Friday, May 15, 2015

Iceland - Day 4

May 15, 2015

Our fourth day in Iceland was probably my favorite. I got to check off an item on my bucket list: Hiking on a Glacier!

We started the morning with a drive from Vík to Skaftafell National Park where our tour would meet. On the way, we past the Skeiðarársandur. A Sandur is basically a barren desert formed with a volcano erupts underneath a glacier melting a significant amount of ice and causing a ridiculous amount of water and volcanic rock to run out from under the glacier to the ocean. This is very, very common in Iceland, but the Skeiðarársandur is the largest in both the country and the world. Its truly hard to describe how massive and desolate a sandur can be.

Depending on the age of the sandur, it may have started to grow moss over the base craggy lava remnants. This moss in no joke. It can be over a foot thick and is so spongy! Eventually, grass grows up through the moss creating the lumpy fields seen all over the island. Really, most of the ground in Iceland feels soft because of the moss.

On the way to Skafta fell, we stopped at the Fjaðrárgljúfur Canyon.

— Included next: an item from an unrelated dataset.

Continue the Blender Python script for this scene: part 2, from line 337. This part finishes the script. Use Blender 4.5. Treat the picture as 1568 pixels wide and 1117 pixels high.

Once we got to Skaftafell, we finally got to see some glaciers! Really, its all part of Vatnajökull but each of the fingers have their own impossible names.

We met up with our guide from Glacier Guides (excellent, btw) and took a bus over to the base of Falljökull.

One of the interesting things about the glacial fingers in this area is that rather than just ending, they actually dive deep under the ground extending 10+ km from where they appear to end. The ground insulates the glacier, preventing melting.

We happened to be on the very first Glacier Guides tour of the season. Every year, the surface of the glacier looks different. This particular glacier retreated about 20m from last year.

One of the interesting features, and this glacier's namesake, is this icefall. A glacier is a very dynamic environment. It is constantly moving and changing. Underneath this glacier, there is a large cliff. As the ice moves over the cliff, it falls and breaks apart creating this chaotic scene.

We brought L's free coffee cup onto the glacier and drank the water from the streams. It was the most amazing water I've ever had!

Driving back to our hotel, we saw this. Not sure how it happened, but the next day he was gone!
After our tour, we were basically exhausted. We headed to Hótel Geirland in Kirkjubæjarklaustur for the night. We ate dinner in the hotel restaurant and it was amazing. We both had fish dishes that were to die for. While we thorughly enjoyed our glacier hike, I was freezing and damp all day long, so we spent sometime that evening looking at the weather and changing our hotel reservations to get out of the southern, most rainy portion of Iceland.